Continental Congress names the United States, Sept. 9, 1776

The Second Continental Congress, meeting in Philadelphia on this day in 1776, declared that the name of the newly formed nation fighting for its independence from Great Britain would be “The United States.” This designation replaced the term “United Colonies,” then in general use.

Beginning in March 1776, a series of articles — signed by a “planter” — had appeared in The Virginia Gazette in Williamsburg. Addressed to the “Inhabitants of Virginia,” the essays presented arguments promoting colonial independence, rather than trying to reconcile with Great Britain.

The anonymous author estimates total colonial economic losses at $24 million — a huge sum at the time. He laments the possibility of reaching a truce with London without full reparations — and then voices for the first time what would become the name of our nation. “What a prodigious sum for the united states of America to give up for the sake of a peace, that, very probably, itself would be one of the greatest misfortunes!”

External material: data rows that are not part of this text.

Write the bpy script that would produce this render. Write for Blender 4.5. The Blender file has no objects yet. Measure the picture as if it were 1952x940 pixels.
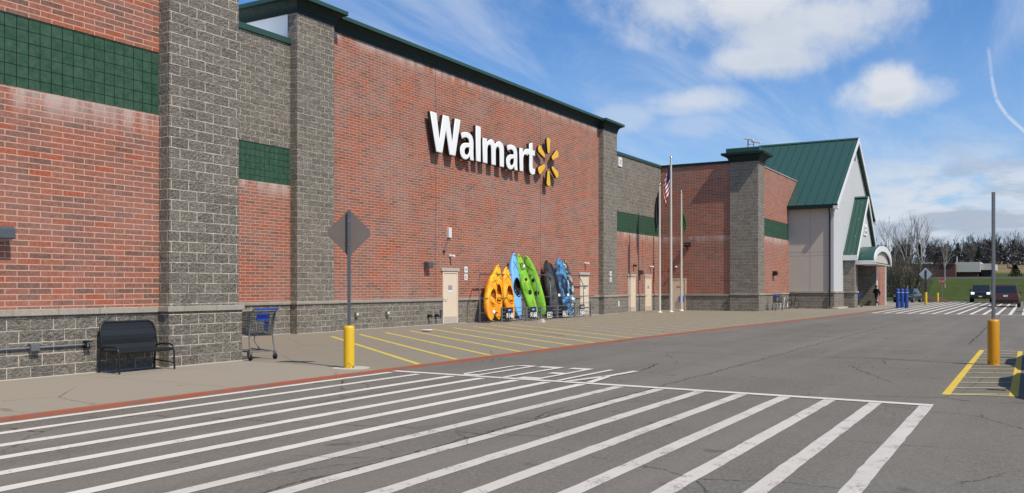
import bpy, bmesh, math, random
from mathutils import Vector, Matrix, Euler
R_ = math.radians
SC = bpy.context.scene
COL = SC.collection
rnd = random.Random(7)

# ------------------------------------------------------------------ camera
YAW = R_(30.5)
cam_d = bpy.data.cameras.new('camera')
cam = bpy.data.objects.new('camera', cam_d)
COL.objects.link(cam)
cam.location = (0, 0, 1.55)
cam.rotation_euler = (R_(90), 0, YAW - R_(90))
cam_d.sensor_width = 36
cam_d.lens = 1680 / 1952 * 36
cam_d.shift_y = (547 - 470) / 1952
cam_d.clip_start = .1
cam_d.clip_end = 4000
SC.camera = cam

# ------------------------------------------------------------------ sun, sky, exposure
SUN_EL, SUN_AZX = R_(53), R_(-15)        # elevation; how far the sun stands to the +X side of due -Y
sv = Vector((math.sin(SUN_AZX) * math.cos(SUN_EL), -math.cos(SUN_AZX) * math.cos(SUN_EL), math.sin(SUN_EL)))
sl = bpy.data.lights.new('sun', 'SUN')
sl.energy = 4.3
sl.angle = R_(.53)
sl.color = (1, .905, .755)
so = bpy.data.objects.new('sun', sl)
COL.objects.link(so)
so.rotation_euler = sv.to_track_quat('Z', 'Y').to_euler()
so.location = (0, -30, 40)
SC.view_settings.view_transform = 'Standard'
SC.view_settings.look = 'None'
SC.view_settings.exposure = 0
SC.view_settings.gamma = 1
SC.render.resolution_x, SC.render.resolution_y = 1024, 493


class NT:
    """small helper to write node trees"""
    def __init__(s, tree):
        s.t = tree; s.n = tree.nodes; s.l = tree.links
    def node(s, typ, **kw):
        n = s.n.new(typ)
        for k, v in kw.items():
            if k.startswith('i_'):
                key = k[2:]
                key = int(key) if key.isdigit() else key.replace('_', ' ')
                s.put(n.inputs[key], v)
            else:
                setattr(n, k, v)
        return n
    def put(s, sock, v):
        if hasattr(v, 'is_output') or isinstance(v, bpy.types.NodeSocket):
            s.l.new(v, sock)
        else:
            if isinstance(v, tuple) and len(v) == 3 and sock.type == 'RGBA':
                v = (*v, 1)
            sock.default_value = v
    def m(s, op, a, b=0., c=0., clamp=False):
        n = s.n.new('ShaderNodeMath'); n.operation = op; n.use_clamp = clamp
        s.put(n.inputs[0], a); s.put(n.inputs[1], b); s.put(n.inputs[2], c)
        return n.outputs[0]
    def vm(s, op, a, b=(0, 0, 0)):
        n = s.n.new('ShaderNodeVectorMath'); n.operation = op
        s.put(n.inputs[0], a); s.put(n.inputs[1], b)
        return n.outputs['Value'] if op in ('DOT_PRODUCT', 'LENGTH') else n.outputs[0]
    def ss(s, v, a, b, lo=0., hi=1.):
        n = s.n.new('ShaderNodeMapRange'); n.interpolation_type = 'SMOOTHSTEP'
        s.put(n.inputs[0], v); n.inputs[1].default_value = a; n.inputs[2].default_value = b
        n.inputs[3].default_value = lo; n.inputs[4].default_value = hi
        return n.outputs[0]
    def mix(s, f, a, b, mode='MIX'):
        n = s.n.new('ShaderNodeMix'); n.data_type = 'RGBA'; n.blend_type = mode
        n.clamp_factor = True
        s.put(n.inputs[0], f); s.put(n.inputs[6], a); s.put(n.inputs[7], b)
        return n.outputs[2]
    def noise(s, vec, scale, detail=4., rough=.55, dist=0.):
        n = s.n.new('ShaderNodeTexNoise')
        s.put(n.inputs['Vector'], vec); n.inputs['Scale'].default_value = scale
        n.inputs['Detail'].default_value = detail; n.inputs['Roughness'].default_value = rough
        n.inputs['Distortion'].default_value = dist
        return n.outputs['Fac']
    def ramp(s, f, stops):
        n = s.n.new('ShaderNodeValToRGB')
        e = n.color_ramp.elements
        while len(e) < len(stops): e.new(.5)
        for q, (p, c) in zip(e, stops):
            q.position = p; q.color = (*c, 1)
        s.put(n.inputs[0], f)
        return n.outputs[0]
    def comb(s, x, y, z):
        n = s.n.new('ShaderNodeCombineXYZ')
        s.put(n.inputs[0], x); s.put(n.inputs[1], y); s.put(n.inputs[2], z)
        return n.outputs[0]
    def sep(s, v):
        n = s.n.new('ShaderNodeSeparateXYZ'); s.put(n.inputs[0], v)
        return n.outputs[0], n.outputs[1], n.outputs[2]


def sky_dir(px, py):
    """direction in the sky seen through a given place of the photograph (a fixed world direction)"""
    F = Vector((math.cos(YAW), math.sin(YAW), 0)); Rr = Vector((math.sin(YAW), -math.cos(YAW), 0))
    return (F + Rr * ((px - 976) / 1680) + Vector((0, 0, 1)) * ((547 - py) / 1680)).normalized()


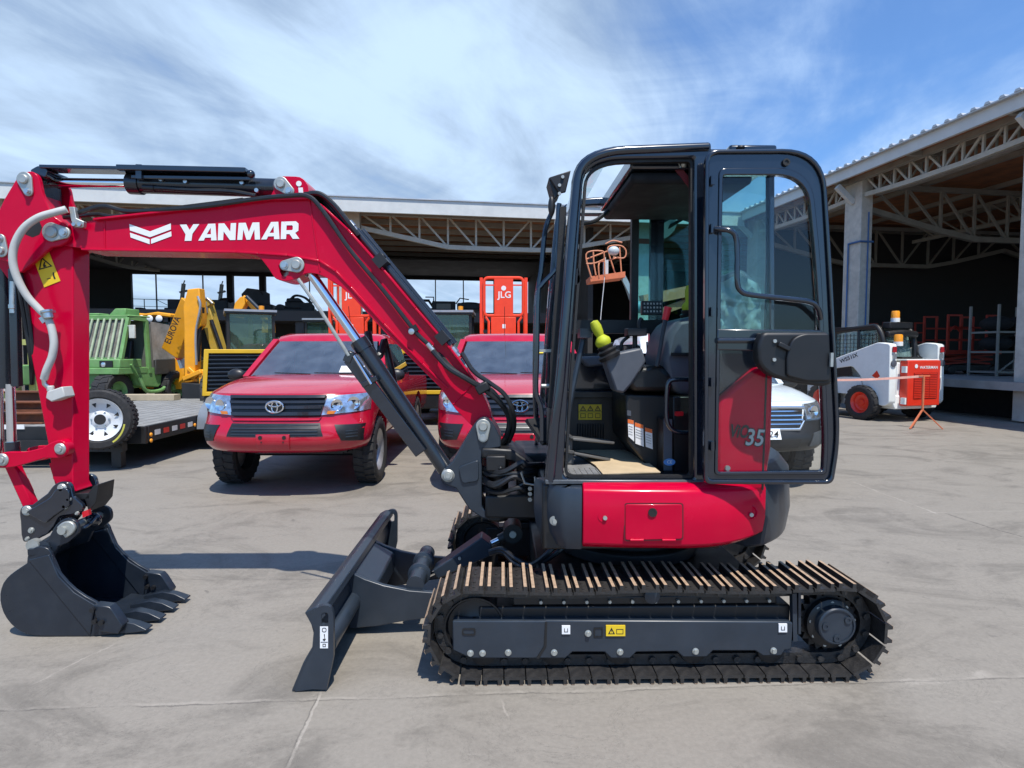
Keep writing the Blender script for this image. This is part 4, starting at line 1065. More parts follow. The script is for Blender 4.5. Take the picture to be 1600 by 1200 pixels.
p = at(782, 731, 3.06); b = MB(); b.cyl(p, p+V((0, -.02, 0)), .010, n=10); b.box((at(760, 710, 3.08).x, 3.06, at(760, 735, 3.08).z), (at(790, 710, 3.08).x, 3.14, at(760, 712, 3.08).z)); b.build("manifold", BLACK, yk, bevel=.006)
# hose bundle over the elbow and down to the post
def hose(pts, r=.014, name="hydraulic_hose", m=HOSE, par=None, n=8):
    b = MB(); b.tube(smooth_path([at(*p) for p in pts], 6), r, n); return b.build(name, m, par or EX)
hose([(118, 334, 3.18), (160, 322, 3.17), (200, 330, 3.18), (260, 327, 3.17), (320, 322, 3.165), (400, 311, 3.165), (450, 306, 3.165), (482, 307, 3.165), (505, 330, 3.165), (545, 388, 3.165), (600, 455, 3.165), (648, 517, 3.165), (668, 537, 3.165)], .0125)
hose([(100, 340, 3.25), (150, 335, 3.22), (180, 338, 3.21), (220, 332, 3.2), (300, 322, 3.2), (380, 312, 3.2)], .011)
for i in range(6):
    hose([(476+i, 303+i*1.2, 3.2+i*.03), (500, 303+i*2.4, 3.2+i*.03), (522-i*2, 320+i*2.5, 3.2+i*.03), (546-i*2.5, 350+i*2, 3.2+i*.03), (560-i*2, 368+i*2, 3.21+i*.025)], .014)
b = MB()
P_ = [at(556, 360, 3.24), at(600, 413, 3.24), at(660, 485, 3.24), at(704, 540, 3.24)]; b.tube(P_, .022, 12); b.tube([p_+V((.02, .06, .01)) for p_ in P_], .018, 10); pipe = b.build("boom_pipe", CYLB, EX)
b = MB()
for (px, py) in ((549, 352), (710, 548), (722, 566)): b.lathe(at(px, py, 3.23), V((.64, 0, -.77)), [(0, -.02), (.021, -.02), (.021, .015), (.016, .015), (.016, .04), (0, .04)], 10)
b.build("pipe_fitting", STEEL, pipe)
b = MB(); b.bar(at(590, 402, 3.2), at(602, 416, 3.2), .10, .06); b.ball(at(597, 402, 3.20), .022); b.build("pipe_clamp", BLACK, pipe)
b = MB(); b.bar(at(686, 521, 3.2), at(698, 535, 3.2), .1, .055); b.build("pipe_clamp", BLACK, pipe)
b = MB(); b.bar(at(641, 518, 3.165), at(652, 511, 3.165), .03, .035); p = at(643, 518, 3.14); b.build("hose_clamp", BLACK, EX); 
p = at(643, 518, 3.15); b = MB(); b.lathe(p, (0, -1, 0), [(0, 0), (.016, 0), (.016, .006), (.008, .008), (0, .008)], 14); b.build("clamp_bolt", STEEL, EX)
b = MB(); b.lathe(at(668, 537, 3.165), V((.64, 0, -.77)), [(0, 0), (.016, 0), (.016, .05), (.013, .05), (.013, .08), (0, .08)], 10); b.build("hose_fitting", STEEL, EX)
for i in range(5):
    hose([(676+i*9, 548+i*4, 3.16+i*.04), (700+i*7, 574+i*3, 3.14+i*.04), (726+i*5, 590+i*3, 3.13+i*.045), (752+i*4, 606+i, 3.14+i*.045), (778+i*2, 626+i*2, 3.16+i*.045), (795+i, 652, 3.2+i*.04), (792+i, 680, 3.22+i*.04), (778+i*2, 700, 3.25+i*.03)], .015)
hose([(722, 552, 3.2), (740, 580, 3.15), (765, 598, 3.14), (788, 616, 3.14), (801, 642, 3.15), (803, 668, 3.2), (795, 690, 3.25)], .013)
b = MB(); b.bar(at(746, 610, 3.2), at(764, 600, 3.2), .2, .05); b.build("hose_clamp", BLACK, EX, bevel=.008)
b = MB(); b.tube(smooth_path([at(575, 520, 3.36), at(580, 545, 3.3), at(592, 556, 3.26), at(600, 535, 3.33)], 6), .022, 8); b.tube(smooth_path([at(600, 530, 3.34), at(612, 580, 3.32), at(625, 640, 3.32), at(650, 690, 3.3)], 6), .02, 8); b.build("boom_cylinder_hose", HOSE, EX)
# clevis by the arm pivot
b = MB(); b.plate([(107, 323), (116, 323), (119, 341), (131, 346), (130, 355), (116, 355), (111, 345)], 3.15, 3.175); br = b.build("hose_bracket", PIN, boom, bevel=.003)
b = MB()
for px, py in ((117, 351), (126, 351)): p = at(px, py, 3.15); b.cyl(p, p+V((0, -.012, 0)), .010, n=8)
b.build("bolt", STEEL, br)

# ---- cab
YN, YF = 2.71, 3.66
oc = [(850, 757, 8), (868, 590, 60), (889, 330, 60), (900, 229, 78), (1112, 221, 6), (1112, 757, 4)]
ic = [(880, 749, 14), (888, 600, 60), (908, 330, 30), (913, 249, 62), (1085, 246, 6), (1085, 749, 5)]
b = MB(); b.pring(oc, ic, YN, YN+.07, 8); cab = b.build("cab_frame", NAVY, EX, bevel=.012, seg=3)
def nearx(pts, Y): return [V((p.x, Y, p.z)) for p in PP(pts, YN)]
oF = nearx(ring_pts([(850, 757, 8), (868, 590, 60), (889, 330, 60), (900, 229, 78), (1112, 221, 6), (1112, 757, 4)], 8), YF)
iF = nearx(ring_pts([(872, 749, 10), (885, 600, 60), (905, 330, 30), (909, 245, 66), (1100, 240, 6), (1100, 749, 5)], 8), YF)
b = MB(); b.ring(oF, iF, (0, -.05, 0)); b.build("cab_frame", NAVY, EX, bevel=.01)
path = arc_round([(866, 748), (877, 590, 60), (898, 330, 60), (907, 239, 72), (1104, 231)], 8)[9:]
pth = [(860, 752), (868, 660)]+[q for q in arc_round([(870, 640), (877, 590, 50), (897, 330, 60), (906, 238, 74), (1106, 230), (1000, 1200)], 8)[1:-1]]
b = MB(); b.tube([at(x, y, YN+.005) for x, y in pth], .021, 12); b.build("pillar_tube", NAVY, cab)
b = MB(); b.plate([(852, 750), (1100, 751), (1100, 757), (852, 757)], YN-.012, YN+.09); b.build("door_sill", mat("sill_edge_glint", (.10, .11, .12), .3, metal=.3), cab, bevel=.004)  # lighter grey puts the sun's glint on the sill edge into its colour
# seals and latches round the opening
b = MB(); b.pring([(882, 747, 14), (890, 600, 60), (910, 330, 30), (915, 251, 61), (1083, 248, 6), (1083, 747, 5)], [(886, 743, 13), (894, 600, 60), (914, 330, 30), (919, 255, 58), (1079, 252, 6), (1079, 743, 5)], YN+.02, YN+.05, 8); b.build("door_seal", RUBBER, cab)
b = MB(); b.prism([at(896, 424, 2.73), at(904, 418, 2.73), at(907, 440, 2.73), at(899, 446, 2.73)], (0, .05, 0)); b.bar(at(911, 318, 2.76), at(909, 372, 2.76), .012, .012); b.build("door_latch", BLACK, cab)
b = MB(); b.tube([at(868, 680, 3.1), at(868, 680, 3.1)+V((0, .1, 0))], .01)
# roof
x0 = at(990, 240, YN).x; x1 = at(1208, 240, YN).x; zt = at(1110, 222, YN).z
b = MB(); b.prism([(x0, 2.775, zt-.10), (x0, 2.775, zt-.03), (x0+.08, 2.775, zt-.008), (x1-.05, 2.775, zt-.005), (x1+.015, 2.775, zt-.04), (x1+.02, 2.775, zt-.10)], (0, .84, 0)); b.build("cab_roof", NAVY, EX, bevel=.01)
b = MB(); b.box((x1-.20, YN, zt-.075), (x1+.02, YN+.06, zt-.008)); b.build("roof_rail", NAVY, EX, bevel=.012)
# lining hanging under the roof
b = MB(); b.box((x0+.01, 2.80, zt-.16), (x1-.05, 3.58, zt-.105)); b.build("head_lining", mat("lining_black", (.004, .004, .005), .9), EX, bevel=.02)  # near-black colour holds the shade under the roof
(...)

Likely candidates for the nom de plume were several well-known Virginians, including Richard Henry Lee, Patrick Henry and Thomas Jefferson. Some of the essay’s phrasing can be found in the writings of Jefferson. For example, “to bind us by their laws in all cases whatsoever,” appears in both the essay and Jefferson’s autobiography.

The National Archives cites the first known use of the formal term “United States of America” as being found in the Declaration of Independence, recognizing Jefferson, its chief author and subsequently the nation’s third president, as its originator.

When it was written in June 1776, Jefferson’s “rough draught” employed a headline in capital letters that read: “A Declaration by the Representatives of the UNITED STATES OF AMERICA in General Congress assembled.” In the final edit, however, that language was changed to read: “The unanimous Declaration of the thirteen united States of America.” To archivists, the fact that the phrase “United States of America” appears in both versions of the Declaration offers sufficient evidence to credit Jefferson with having coined the phrase.

Historians have also noted the existence of a resolution prepared by Lee, another Virginian, which was presented to the delegates in Philadelphia on June 7, 1776, and approved on July 2, resolved: “That these United Colonies are, and of right ought to be, free and independent States.”

As a result, John Adams of Massachusetts, another Founding Father and the nation’s second president, said at the time that July 2 would be celebrated as “the most memorable epoch in the history of America.” Instead, that day has been co-opted by July 4, the day when the Continental Congress adopted Jefferson’s edited version of the Declaration of Independence.

That final version also states: “That these United Colonies are, and of Right ought to be FREE AND INDEPENDENT STATES.” Lee began his proposed resolution with that line, which Jefferson used in the middle of his closing paragraph.